Имя Алексея Любимова я помню с детства… Благодаря его пластинке, лежавшей в стопке вместе с детскими сказками и бардами, я впервые услышал клавесин. Особенно тогда меня впечатляло пение птиц Рамо, и фотография на обложке, человека у старинного инструмента с большими очками, всем видом показывавшего, что он принадлежит к другому времени. Вчера мне посчастливилось увидеть Любимова вживую в Лондоне, причем после короткой программы (Уствольская и Моцарт), около часа музыкант отвечал на вопросы ведущего и публики.
«Я никогда не думал о политической оппозиции, но всегда стремился к оппозиции культурной», - говорит Любимов.
Для Любимова это сопротивление базировалось на движение казалось бы в абсолютно противоположных направлениях - с одной стороны он играл запрещенный авангард, а с другой возвращался к старинной музыке и старинным инструментам. По словам Любимова, даже Шнитке не мог принять исполнения Баха на клавесине. Для него это было кощунством, чем то что угрожало величию музыки.
«Я всегда стремился понять непонятное, достигнуть недостижимое и играть запрещенное», - признается Любимов на смеси русского и английского. Он рассказывал о том как случайно открывал для себя новые миры покупая пластинки во время выездов за границу (правда потом его закрыли на 7 лет за исполнение авангарда), про влияние Юдиной, про то, как инструменты разного времени по разному раскрывают музыку, но при этом нельзя пытаться на современном инструменте повторить звучание старого… А еще, в то время как в больших залах программу надо было согласовывать заранее, Любимов пользовался гастролями в провинции, а также маленькими аудиториями как сценами для культурного протеста.

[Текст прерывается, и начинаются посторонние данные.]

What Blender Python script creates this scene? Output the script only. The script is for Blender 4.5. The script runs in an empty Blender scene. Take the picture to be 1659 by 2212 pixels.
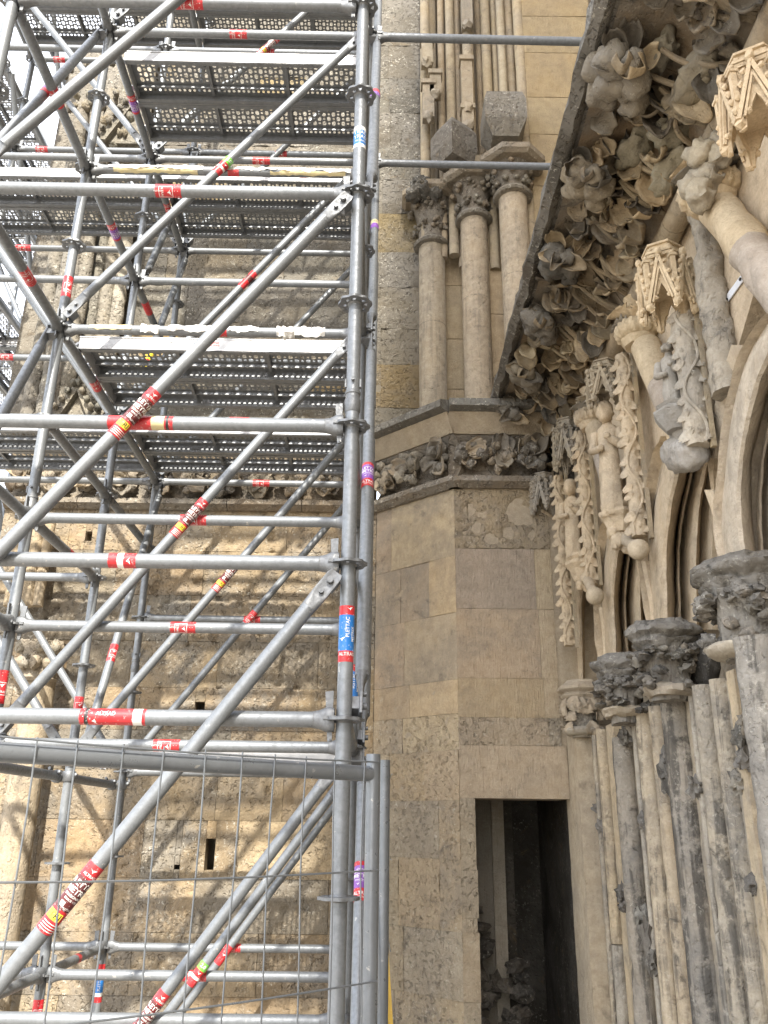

Наиболее чуткой аудиторией Любимов называет институты точных наук - химии, математики и в особенности ядерной физики (сразу вспомнилось, что сегодня институты ядерной физики является сценой для совсем другого рода культурных обрядов).
Под конец, я спросил Любимова о Молодежном Клубе при Доме Композиторов Григория Фрида. «У этого места была огромная роль не только для меня, но для всех нас. Фрид умел маневрировать между функционерами музыки, так что для нас появлялось эта отдушина… Руководители музыки думали что это маленькая группа, послушают, и забудут, а аудитория не забывала, и что не менее важно, именно там мы эта музыка находила молодежь» «А вы знаете что Фрид совсем недавно умер», - спрашивает Любимов. «Да, конечно знаю», - отвечаю я и благодарю музыканта, который привнес в мое детство не только звонкие и пронзительные молоточки клавесина, но и дух культурного протеста.